After the Gentiles retreated the Mormons started for Far West, taking Tarwater along as a prisoner. After traveling several miles they halted in a grove of timber and released Tarwater, telling him he was free to go home. He started off, and when he was some forty yards from the Mormons Parley P. Pratt, then one of the twelve apostles, stepped to a tree, laid his gun up by the side of the tree, took deliberate aim, and shot Tarwater. He fell and lay still. The Mormons went on and left him lying where he fell.
CHAPTER V - THE MORMON WAR
After 1844 it was my habit to keep a journal, in which I wrote at length all that I considered worthy of remembering. Most of my journals, written up to 1860, were called for by Brigham, under the plea that he wished the Church historian to write up the Mormon history, and wanted my journals to aid him in making the history perfect. As these journals contained many things not intended for the public eye concerning the Mormon leaders and all I knew of the Mountain Meadows Massacre, and what led to it, they were never returned to me.
To proceed: I was at Far West when the Danites returned. They brought Capt. Patton with them. He died that night, and his death spread a mantle of gloom over the entire community. It robbed many of their fond hope that they were invincible. If Fear Not could be killed, who then might claim immunity from the missiles of death hurled by Gentile weapons?
Up to this time I firmly believed what the Prophet and his apostles had said on that subject. I had considered that I was bullet-proof, that no Gentile ball could ever harm me or any Saint, and I believed that a Danite could not be killed by Gentile hands. I thought that one Danite would chase a thousand Gentiles, and two could put ten thousand to flight.
Alas! my dream of security was over. One of our mighty men had fallen, and by Gentile hands. My amazement at the fact was equal to my sorrow for the death of the great warrior apostle. I had considered that all the battles between Danites and Gentiles would end like the election fight at Gallatin, and the only ones to be injured would be the Gentiles.

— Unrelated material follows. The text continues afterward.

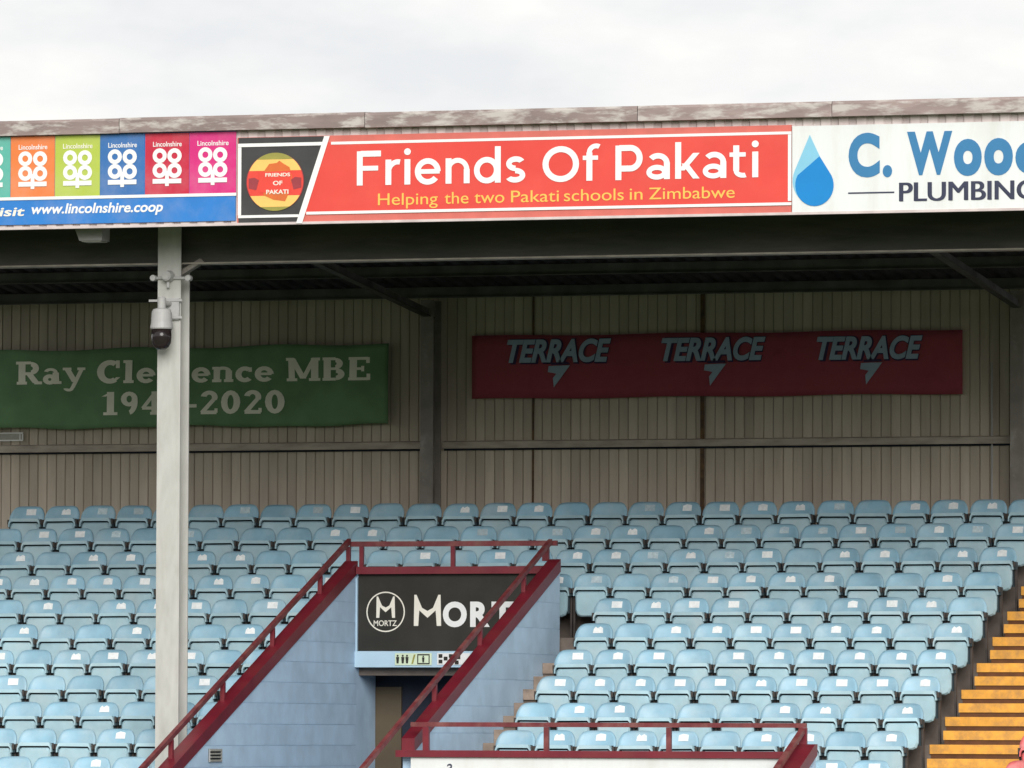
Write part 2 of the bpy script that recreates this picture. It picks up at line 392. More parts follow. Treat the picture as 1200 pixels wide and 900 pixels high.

We had been promised and taught by the Prophet and his Priesthood that henceforth God would fight our battles, and I looked as a consequence for a bloodless victory on the side of the Lord, and that nothing but disobedience to the teachings of the Priesthood could render a Mormon subject to injury from Gentile forces. I believed as our leaders taught us, that all our sufferings and persecutions were brought upon us by the all-wise God of Heaven as chastisement to bring us together in unity of faith and strict obedience to the requirements of the Gospel; and the feeling was general that all our sufferings were the result of individual sin, and not the fault of our leaders and spiritual guides.
We, as members of the Church, had no right to question any act of our superiors; to do so wounded the Spirit of God, and would lead to our own loss and confusion. Still, I was thunderstruck to hear Joseph the Apostle say at the funeral of Capt. Patton that the Mormons fell by the missiles of death the same as other men. He also said that the Lord was angry with the people, for they had been unbelieving and faithless; they had denied the Lord the use of their earthly treasures, and placed their affections upon worldly things more than upon heavenly things; that to expect God's favor we must blindly trust him; that if the Mormons would wholly trust in God the windows of heaven would be opened and a shower of blessings sent upon the people; that all the people could contain of blessings would be given as a reward for obedience to the will of God as made known to mankind through the Prophet of the ever-living God; that the Mormons, if faithful, obedient, and true followers of the advice of their leaders, would soon enjoy all the wealth of the earth; that God would consecrate the riches of the Gentiles to the Saints.